I had my time trying every new distro that would be popping up on Linux related magazines CD/DVDs up to the mid-2000's (they still do in some European countries), unless it comes on a laptop I can get at the mall computer store, or some customer imposes it on our delivery contract, not really something I want to give a chance to.

3 comments

> I had my time trying every new distro that would be popping up on Linux related magazines CD/DVDs up to the mid-2000's

Me, too! That was a blessed part of my childhood and adolescence.

You're not entirely wrong about the comparison to Gentoo, but I do think NixOS is more practical than Gentoo.

> some customer imposes it on our delivery contract

It's happening: Companies are adopting Nix [0] and you may see such requirement come up some time.

[0]: https://github.com/ad-si/nix-companies

In the bubble I live on, classical VMs have become the exception nowadays, containers and serverless deployments are the rule now.

I am yet to see any classical VM deployment isn't one variation of Debian, Ubuntu, Red-Hat, SuSE.

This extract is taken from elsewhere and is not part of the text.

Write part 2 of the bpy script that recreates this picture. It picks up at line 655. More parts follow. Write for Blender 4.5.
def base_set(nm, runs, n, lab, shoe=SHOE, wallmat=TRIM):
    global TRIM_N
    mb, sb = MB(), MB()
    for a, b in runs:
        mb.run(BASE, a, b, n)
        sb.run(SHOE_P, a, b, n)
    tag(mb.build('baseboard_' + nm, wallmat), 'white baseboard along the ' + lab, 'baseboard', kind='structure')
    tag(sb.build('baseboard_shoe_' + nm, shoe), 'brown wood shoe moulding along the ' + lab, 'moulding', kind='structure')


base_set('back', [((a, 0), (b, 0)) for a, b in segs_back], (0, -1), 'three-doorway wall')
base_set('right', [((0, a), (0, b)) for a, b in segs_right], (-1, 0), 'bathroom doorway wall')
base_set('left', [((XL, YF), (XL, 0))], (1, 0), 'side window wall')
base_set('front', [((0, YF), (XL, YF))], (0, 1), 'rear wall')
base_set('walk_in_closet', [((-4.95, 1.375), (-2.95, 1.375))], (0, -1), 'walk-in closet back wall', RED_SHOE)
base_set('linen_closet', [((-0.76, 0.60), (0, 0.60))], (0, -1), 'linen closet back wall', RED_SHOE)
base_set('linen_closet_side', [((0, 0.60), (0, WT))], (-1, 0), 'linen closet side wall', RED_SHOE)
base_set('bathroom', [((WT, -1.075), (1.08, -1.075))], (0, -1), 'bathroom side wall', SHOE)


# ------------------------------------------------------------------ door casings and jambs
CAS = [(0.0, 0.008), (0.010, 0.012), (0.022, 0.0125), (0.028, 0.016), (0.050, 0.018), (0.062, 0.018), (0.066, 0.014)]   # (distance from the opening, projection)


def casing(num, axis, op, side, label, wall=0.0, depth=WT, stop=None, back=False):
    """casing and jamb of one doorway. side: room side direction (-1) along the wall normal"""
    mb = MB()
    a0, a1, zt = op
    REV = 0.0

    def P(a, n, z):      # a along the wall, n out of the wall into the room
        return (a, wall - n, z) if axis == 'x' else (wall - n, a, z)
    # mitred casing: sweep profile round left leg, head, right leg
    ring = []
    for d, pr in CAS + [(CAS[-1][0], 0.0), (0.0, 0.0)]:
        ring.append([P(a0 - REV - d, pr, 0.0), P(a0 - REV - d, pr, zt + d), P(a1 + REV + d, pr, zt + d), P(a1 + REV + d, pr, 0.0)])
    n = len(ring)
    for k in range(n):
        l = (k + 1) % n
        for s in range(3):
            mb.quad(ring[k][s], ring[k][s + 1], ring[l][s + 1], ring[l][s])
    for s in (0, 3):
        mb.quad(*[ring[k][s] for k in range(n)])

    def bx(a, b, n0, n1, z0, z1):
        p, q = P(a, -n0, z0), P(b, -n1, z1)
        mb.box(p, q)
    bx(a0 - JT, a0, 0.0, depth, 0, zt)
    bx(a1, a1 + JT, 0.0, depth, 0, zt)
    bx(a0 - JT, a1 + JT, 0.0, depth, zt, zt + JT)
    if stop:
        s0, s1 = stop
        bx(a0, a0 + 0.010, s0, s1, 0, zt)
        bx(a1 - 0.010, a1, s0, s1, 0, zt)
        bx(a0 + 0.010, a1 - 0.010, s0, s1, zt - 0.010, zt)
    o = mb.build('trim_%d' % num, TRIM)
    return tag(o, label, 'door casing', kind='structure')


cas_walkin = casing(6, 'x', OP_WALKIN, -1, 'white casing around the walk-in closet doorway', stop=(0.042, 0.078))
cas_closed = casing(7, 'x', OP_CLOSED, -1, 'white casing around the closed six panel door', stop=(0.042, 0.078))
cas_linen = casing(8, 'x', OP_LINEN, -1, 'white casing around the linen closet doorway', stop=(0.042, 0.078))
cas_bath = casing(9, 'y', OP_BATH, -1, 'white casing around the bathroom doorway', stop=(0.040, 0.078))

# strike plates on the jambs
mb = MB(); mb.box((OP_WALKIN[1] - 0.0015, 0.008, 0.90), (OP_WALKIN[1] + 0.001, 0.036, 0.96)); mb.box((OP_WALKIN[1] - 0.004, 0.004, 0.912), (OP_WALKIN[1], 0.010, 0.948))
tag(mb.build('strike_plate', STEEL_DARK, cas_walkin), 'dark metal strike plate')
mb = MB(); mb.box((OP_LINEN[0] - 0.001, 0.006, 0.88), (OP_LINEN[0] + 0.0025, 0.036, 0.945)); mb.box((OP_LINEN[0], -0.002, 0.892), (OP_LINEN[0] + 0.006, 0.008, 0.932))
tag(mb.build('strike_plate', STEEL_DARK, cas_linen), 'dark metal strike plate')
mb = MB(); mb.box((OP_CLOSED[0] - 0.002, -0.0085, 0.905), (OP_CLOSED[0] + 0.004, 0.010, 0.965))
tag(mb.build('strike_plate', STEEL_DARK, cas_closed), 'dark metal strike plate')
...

Note how that list has a certain startup feeling to the company list, not boring big corp.

> In the bubble I live on, classical VMs have become the exception nowadays, containers and serverless deployments are the rule now.

Nix does not require NixOS, and I would even wager that in corporate dev environments it's most often used in a standalone manner.

You can install Nix on Debian/Ubuntu/RedHat, get a reproducible local dev environment and build reproducible OCI images that can be deployed to K8S/Cloud Run/Fargate/etc [0], without ever touching NixOS.

[0]: https://nix.dev/tutorials/nixos/building-and-running-docker-...

Yeah, but I would I want to advocate that to customer IT teams that never saw it on their lives, wish them good luck and jump ship?
Even if classical VM deployment, I still see a ton of containers. Like our database servers Ansible playbook which run Ubuntu are "Setup OS, mount disks, install docker apt repos, install stable docker, run container.

So Nix would let us avoid the Ansible playbook by just installing the Nix file but Ansible playbook is extremely rock solid so it feels like a problem we don't have. Also, we do pay for support for Cassandra to someone and while they officially would support us running on Nix, it's clear their support technicians are much more comfortable with RH or Debian based systems.

Arista, D.E. Shaw, Google are boring big corp

Several of those companies (replit) are building their business on nix.

With nix, even containers are optional.

From those I only know Google and replit, which is still kind of unicorn, and most businesses will never be 1% of Google size.
The others are big, trust me.

My point was that some businesses are tying their destiny to nix - in my experience this is a sign that an open-source project will gain corporate benefactors keeping it afloat + making it safer for others to adopt.

To me Gentoo vs. NixOS is like night and day. Building an entire system from scratch only takes you a few minutes in Nix, whereas with Gentoo you'll likely still be compiling X tomorrow night.